Google Search displays advertisements for stalkerware services that boast real-time monitoring of romantic partners and spouses, despite the company’s self-imposed ban on such ads.
According to research by mobile security firm Certo Software and confirmed by MIT Technology Review, Google Search queries related to tracking partners such as a wife or girlfriend commonly return ads for software and services that explicitly offer to spy on other individuals.
Stalkerware, also referred to as spyware, is software designed to secretly monitor another person, tracking their location, phone calls, private messages, web searches, and keystrokes. Such apps, some of which are free but most of which are paid-for, typically run undetected in the background on a phone, or masquerade as harmless-seeming calculators, calendars, or system maintenance apps.
Google banned ads promoting stalkerware in August 2020. “The updated policy will prohibit the promotion of products or services that are marketed or targeted with the express purpose of tracking or monitoring another person or their activities without their authorization,” it reads. Software used to monitor intimate partners falls within this category, although Google still allows advertisements promoting private investigators and child-monitoring products or services.
The companies behind stalkerware services buy ads on Google against search results such as “spy app cheater,” “read wife’s texts app” and “read girlfriend’s texts app.”
The advertisements viewed by MIT Technology Review contain phrases including “app to see spouse’s text messages,” “see who your girlfriend is texting,” and “it’s like having their device.”
On their websites, stalkerware companies often present themselves as selling legal child monitoring software for concerned parents. However, Certo used a search analytics tool called Spyfu to search for the ads these companies buy on Google. It found that they bought ads against terms relating to people spying digitally on their partners. MIT Technology Review has chosen not to name these companies to avoid giving them publicity.
A spokesperson for Google said: “We do not allow ads promoting spyware for partner surveillance. We’ve reviewed the ads in question and are removing those that violate our policy.” Since MIT Technology Review brought the ads to Google’s attention, the company has removed some but not all of them from its search results. For example, searches for “read wife’s texts app” are still returning ads for stalkerware, MIT Technology Review has found.
In a cruel irony, Google’s current policies actually penalize anti-spyware companies. Phrases such as “Stop stalkerware, download our app” get caught by bans on words like “stalkerware.”
The things companies like Google do to screen the ads they run on their networks tend to be superficial, says Jan Penfrat, senior policy advisor at European Digital Rights. “They’re often automated by algorithms, and they don’t work very well,” he says of these screening systems. “They make lots and lots of mistakes, and research has shown over and over again that it’s pretty easy to circumvent them.”
While it’s against the law in the US to install stalkerware on an adult’s phone without consent, marketing such apps is legal.

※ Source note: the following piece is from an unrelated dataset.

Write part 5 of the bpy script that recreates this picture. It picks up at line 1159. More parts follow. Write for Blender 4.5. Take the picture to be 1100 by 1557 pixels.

Although many companies display disclaimers on their websites stating that their software is intended for legal purposes only, there have been a handful of convictions for installing spyware on unknowing adults’ devices.
Last September, in the first order of its kind, the Federal Trade Commission banned a company called Support King, which operated under the name SpyFone, from the surveillance business for illegally harvesting and sharing people’s private information and failing to implement basic security measures. The FTC said it will be “aggressive about seeking surveillance bans when companies and their executives egregiously invade our privacy.”
While many stalkerware apps are sold as parental monitoring tools for keeping an eye on children, they provide the same capabilities as services that are more blatant about being designed to spy on spouses, says David Ruiz, senior privacy advocate at the security group Malwarebytes. “There’s a whole family of applications out there that straight up says they will, quote unquote, solve your problem of a cheating spouse. Which is not just ludicrous—it’s dangerous.”
Technology-facilitated abuse is a rapidly growing problem. Around 1.5 million Americans are stalked through some form of technology every year, according to the Stalking Prevention Awareness and Resource Center, while the UK domestic violence charity Refuge reported a 97% increase in the number of abuse cases requiring specialist tech support between April 2020 and May 2021.
The charity’s tech abuse team said it works with “countless” survivors whose abusers installed stalkerware on their phones in a bid to intimidate, harass, and manipulate them.
“To hear that these apps are being marketed directly to perpetrators is extremely concerning,” says Emma Pickering, tech abuse lead at Refuge. “Tech companies must act swiftly to remove ads which enable perpetrators to access tools to read their partners’ messages or track locations without their knowledge or consent.
“We must recognize that cyberstalking is dangerous and threatening behavior in the same way stalking on the street is.”